Di republik ini, panggilan ke pengadilan kadang datang lebih lambat dari api. Selasa pagi, 4 November 2025, rumah seorang hakim Tipikor di Medan, Khamozaro Waruwu, terbakar hebat. Api melahap habis dinding dan atap di Kompleks Taman Harapan Indah, Medan Selayang. Tak ada korban jiwa, tapi rumah rata dengan tanah. Kebetulan, atau mungkin terlalu pas untuk disebut kebetulan, kebakaran itu terjadi sehari setelah sang hakim meminta jaksa menghadirkan Gubernur Sumatera Utara, Bobby Nasution, sebagai saksi di sidang korupsi proyek jalan.
Hakim Khamozaro dikenal tegas. Dalam sidang yang ia pimpin, ia meminta transparansi: siapa pun yang diduga tahu aliran uang, harus bicara di depan hukum, tak peduli jabatannya. “Kami minta jaksa menghadirkan Gubernur Sumut,” katanya di ruang sidang Pengadilan Tipikor Medan, sehari sebelum bara itu menyala. Permintaan sederhana di atas kertas hukum, tapi rupanya terlalu berat untuk atmosfer politik yang sarat sensitivitas.
Dan begitulah: sebelum panggilan sidang benar-benar dikirim, yang datang lebih dulu adalah kobaran. Api membakar rumah, bukan argumen. Abu menggantikan kesaksian.
Polisi, tentu, meminta publik tak berspekulasi. Mantan penyidik KPK Yudi Purnomo mengingatkan, “Kita tunggu hasil penyelidikan.” Tapi publik di republik yang sudah terlalu sering melihat kebetulan berulang tahu: setiap kali orang berani memanggil nama besar, selalu saja ada ‘tanda’ yang datang tanpa jadwal resmi.
Bobby sendiri tenang menjawab pertanyaan wartawan. Ia bilang siap hadir bila dipanggil. Tapi keadilan di negeri ini seperti menunggu janji yang tak kunjung ditepati dan dalam penantian itu, yang lebih dulu datang selalu sesuatu yang lain: ancaman, intimidasi, atau dalam kasus ini, api.
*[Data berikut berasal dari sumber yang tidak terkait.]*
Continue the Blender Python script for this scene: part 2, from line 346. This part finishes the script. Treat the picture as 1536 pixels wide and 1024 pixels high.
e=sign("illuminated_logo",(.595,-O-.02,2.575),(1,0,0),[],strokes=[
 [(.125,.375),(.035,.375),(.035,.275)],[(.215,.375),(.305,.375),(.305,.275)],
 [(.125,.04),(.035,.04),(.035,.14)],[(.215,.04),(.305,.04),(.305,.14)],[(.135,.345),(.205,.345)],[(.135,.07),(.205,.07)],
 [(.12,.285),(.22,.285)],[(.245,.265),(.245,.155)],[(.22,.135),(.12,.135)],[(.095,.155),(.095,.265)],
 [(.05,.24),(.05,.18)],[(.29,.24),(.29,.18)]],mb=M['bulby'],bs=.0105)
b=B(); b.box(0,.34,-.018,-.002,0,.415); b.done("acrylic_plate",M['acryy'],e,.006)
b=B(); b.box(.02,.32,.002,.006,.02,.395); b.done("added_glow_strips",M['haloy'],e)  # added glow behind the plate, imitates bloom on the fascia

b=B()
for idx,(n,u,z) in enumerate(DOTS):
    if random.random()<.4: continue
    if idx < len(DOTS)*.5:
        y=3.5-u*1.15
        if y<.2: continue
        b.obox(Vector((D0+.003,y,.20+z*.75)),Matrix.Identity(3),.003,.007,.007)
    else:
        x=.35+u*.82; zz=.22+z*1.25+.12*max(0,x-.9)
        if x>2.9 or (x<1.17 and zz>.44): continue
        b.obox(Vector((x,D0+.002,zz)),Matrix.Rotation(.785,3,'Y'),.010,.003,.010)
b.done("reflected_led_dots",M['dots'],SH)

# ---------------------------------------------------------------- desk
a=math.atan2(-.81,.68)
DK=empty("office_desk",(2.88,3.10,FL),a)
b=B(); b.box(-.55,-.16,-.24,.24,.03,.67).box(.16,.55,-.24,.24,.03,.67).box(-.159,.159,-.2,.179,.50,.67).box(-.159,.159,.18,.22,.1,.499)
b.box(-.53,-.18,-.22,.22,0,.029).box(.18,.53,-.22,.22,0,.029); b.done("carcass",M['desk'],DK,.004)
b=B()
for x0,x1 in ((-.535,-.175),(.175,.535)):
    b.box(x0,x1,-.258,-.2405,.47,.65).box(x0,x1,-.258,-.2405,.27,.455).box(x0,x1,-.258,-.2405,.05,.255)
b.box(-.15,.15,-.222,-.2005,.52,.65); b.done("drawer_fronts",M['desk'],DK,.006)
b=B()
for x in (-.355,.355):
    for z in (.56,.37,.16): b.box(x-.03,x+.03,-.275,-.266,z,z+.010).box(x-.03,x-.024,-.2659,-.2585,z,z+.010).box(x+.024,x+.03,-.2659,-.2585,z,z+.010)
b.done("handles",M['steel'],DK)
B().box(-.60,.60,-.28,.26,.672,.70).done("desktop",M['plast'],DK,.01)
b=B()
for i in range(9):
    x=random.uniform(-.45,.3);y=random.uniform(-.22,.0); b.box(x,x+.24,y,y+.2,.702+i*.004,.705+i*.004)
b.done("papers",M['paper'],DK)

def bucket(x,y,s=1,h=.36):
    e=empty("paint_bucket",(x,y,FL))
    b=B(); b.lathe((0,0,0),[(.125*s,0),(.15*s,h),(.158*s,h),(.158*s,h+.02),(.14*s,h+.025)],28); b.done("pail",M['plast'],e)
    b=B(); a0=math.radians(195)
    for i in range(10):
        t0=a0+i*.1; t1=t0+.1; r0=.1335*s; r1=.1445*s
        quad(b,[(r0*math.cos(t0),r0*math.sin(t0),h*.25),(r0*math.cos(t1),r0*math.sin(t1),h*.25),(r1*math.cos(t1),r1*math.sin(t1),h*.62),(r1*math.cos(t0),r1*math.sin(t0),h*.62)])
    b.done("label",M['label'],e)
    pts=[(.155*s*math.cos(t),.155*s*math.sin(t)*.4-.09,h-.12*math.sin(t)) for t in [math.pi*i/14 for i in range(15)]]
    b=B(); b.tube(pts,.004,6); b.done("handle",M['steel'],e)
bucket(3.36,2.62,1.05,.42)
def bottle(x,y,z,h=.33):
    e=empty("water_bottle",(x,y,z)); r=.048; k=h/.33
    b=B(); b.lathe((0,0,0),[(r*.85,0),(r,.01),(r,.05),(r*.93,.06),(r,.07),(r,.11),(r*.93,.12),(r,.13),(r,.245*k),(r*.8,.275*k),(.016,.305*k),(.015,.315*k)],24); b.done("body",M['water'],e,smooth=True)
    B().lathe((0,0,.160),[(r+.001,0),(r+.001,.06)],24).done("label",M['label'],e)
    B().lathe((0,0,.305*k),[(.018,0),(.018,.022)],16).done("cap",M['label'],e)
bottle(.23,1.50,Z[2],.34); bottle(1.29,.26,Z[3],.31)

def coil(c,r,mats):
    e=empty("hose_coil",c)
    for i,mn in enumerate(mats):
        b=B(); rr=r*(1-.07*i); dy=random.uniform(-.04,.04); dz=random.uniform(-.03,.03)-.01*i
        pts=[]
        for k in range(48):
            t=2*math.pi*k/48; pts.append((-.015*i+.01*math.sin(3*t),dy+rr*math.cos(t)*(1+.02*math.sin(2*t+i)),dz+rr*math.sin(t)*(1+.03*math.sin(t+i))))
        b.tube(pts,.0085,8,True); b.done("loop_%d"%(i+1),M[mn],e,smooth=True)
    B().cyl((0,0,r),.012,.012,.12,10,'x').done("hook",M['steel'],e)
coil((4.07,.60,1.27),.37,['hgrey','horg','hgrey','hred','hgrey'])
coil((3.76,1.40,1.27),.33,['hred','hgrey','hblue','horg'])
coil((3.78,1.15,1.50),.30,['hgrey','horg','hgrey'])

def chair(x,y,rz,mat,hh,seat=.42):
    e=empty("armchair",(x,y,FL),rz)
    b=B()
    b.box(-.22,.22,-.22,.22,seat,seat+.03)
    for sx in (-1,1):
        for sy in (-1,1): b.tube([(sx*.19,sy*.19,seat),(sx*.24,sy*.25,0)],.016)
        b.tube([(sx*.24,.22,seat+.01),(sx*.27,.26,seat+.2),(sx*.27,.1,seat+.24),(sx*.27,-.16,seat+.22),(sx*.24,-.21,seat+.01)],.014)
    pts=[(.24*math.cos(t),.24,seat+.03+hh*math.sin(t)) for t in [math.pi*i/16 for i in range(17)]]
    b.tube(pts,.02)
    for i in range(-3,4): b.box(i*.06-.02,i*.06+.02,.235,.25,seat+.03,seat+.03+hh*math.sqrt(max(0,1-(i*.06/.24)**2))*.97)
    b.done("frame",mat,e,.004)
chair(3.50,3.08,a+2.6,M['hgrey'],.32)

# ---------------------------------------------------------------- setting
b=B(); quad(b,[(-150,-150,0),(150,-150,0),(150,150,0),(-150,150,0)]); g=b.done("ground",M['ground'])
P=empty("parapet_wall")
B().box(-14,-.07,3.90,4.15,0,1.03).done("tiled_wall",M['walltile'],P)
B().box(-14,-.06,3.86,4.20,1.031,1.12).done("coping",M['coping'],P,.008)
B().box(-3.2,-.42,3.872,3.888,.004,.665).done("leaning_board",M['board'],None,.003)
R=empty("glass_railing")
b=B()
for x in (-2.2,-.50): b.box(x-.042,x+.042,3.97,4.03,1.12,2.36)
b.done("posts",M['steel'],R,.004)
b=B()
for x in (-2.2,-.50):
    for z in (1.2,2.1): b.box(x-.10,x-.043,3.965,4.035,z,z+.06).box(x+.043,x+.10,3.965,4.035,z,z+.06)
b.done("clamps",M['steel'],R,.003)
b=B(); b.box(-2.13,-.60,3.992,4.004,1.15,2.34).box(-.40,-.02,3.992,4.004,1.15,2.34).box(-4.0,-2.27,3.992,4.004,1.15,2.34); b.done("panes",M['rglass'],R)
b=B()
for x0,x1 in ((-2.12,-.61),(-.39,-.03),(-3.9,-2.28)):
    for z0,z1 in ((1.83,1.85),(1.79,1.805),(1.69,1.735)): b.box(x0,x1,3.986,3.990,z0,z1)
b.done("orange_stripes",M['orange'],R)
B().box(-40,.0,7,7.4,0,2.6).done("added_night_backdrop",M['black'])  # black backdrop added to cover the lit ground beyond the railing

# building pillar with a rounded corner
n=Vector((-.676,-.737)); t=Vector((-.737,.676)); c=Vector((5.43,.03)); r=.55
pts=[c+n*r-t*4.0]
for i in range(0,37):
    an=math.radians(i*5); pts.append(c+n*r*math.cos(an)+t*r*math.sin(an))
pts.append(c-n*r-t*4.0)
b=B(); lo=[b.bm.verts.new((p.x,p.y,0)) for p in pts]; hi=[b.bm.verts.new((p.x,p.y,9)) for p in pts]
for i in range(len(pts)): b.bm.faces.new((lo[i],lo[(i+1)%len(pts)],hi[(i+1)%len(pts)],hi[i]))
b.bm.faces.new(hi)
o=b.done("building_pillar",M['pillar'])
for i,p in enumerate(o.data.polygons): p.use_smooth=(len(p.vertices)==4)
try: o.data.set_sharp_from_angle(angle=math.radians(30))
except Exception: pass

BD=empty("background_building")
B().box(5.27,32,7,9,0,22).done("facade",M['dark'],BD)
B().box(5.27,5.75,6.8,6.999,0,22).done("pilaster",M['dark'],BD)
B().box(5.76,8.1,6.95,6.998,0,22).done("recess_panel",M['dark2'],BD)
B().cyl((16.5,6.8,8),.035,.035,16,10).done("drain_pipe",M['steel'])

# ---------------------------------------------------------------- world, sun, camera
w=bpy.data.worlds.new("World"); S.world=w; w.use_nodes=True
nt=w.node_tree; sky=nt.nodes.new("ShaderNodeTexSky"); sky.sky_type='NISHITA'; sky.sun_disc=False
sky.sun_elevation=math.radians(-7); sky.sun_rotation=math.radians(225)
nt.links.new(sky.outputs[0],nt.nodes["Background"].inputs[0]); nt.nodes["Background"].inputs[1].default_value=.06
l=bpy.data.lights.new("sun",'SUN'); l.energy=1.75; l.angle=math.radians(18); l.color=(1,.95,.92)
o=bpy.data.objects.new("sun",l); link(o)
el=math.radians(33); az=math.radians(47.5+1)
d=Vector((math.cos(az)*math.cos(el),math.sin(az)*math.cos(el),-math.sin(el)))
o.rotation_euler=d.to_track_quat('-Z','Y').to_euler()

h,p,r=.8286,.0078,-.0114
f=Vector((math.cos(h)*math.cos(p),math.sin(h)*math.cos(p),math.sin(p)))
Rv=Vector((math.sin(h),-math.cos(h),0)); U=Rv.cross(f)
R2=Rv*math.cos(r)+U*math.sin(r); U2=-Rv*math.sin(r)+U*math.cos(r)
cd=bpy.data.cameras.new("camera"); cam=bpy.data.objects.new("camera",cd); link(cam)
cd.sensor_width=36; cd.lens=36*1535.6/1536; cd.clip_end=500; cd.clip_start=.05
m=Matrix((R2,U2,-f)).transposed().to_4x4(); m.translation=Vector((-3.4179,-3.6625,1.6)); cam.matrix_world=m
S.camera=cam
Rumah hakim memang bisa dibangun lagi. Tapi bagaimana dengan keyakinan bahwa hukum masih punya ruang untuk berani memanggil penguasa? Api itu tak sekadar membakar kayu, tapi juga harapan bahwa pengadilan adalah tempat paling aman bagi kebenaran.
Di republik ajaib ini, panggilan hukum kadang datang dengan bara. Dan di antara abu yang masih hangat, satu pertanyaan menggema pelan: ketika hakim memanggil Bobby, mengapa yang datang justru api?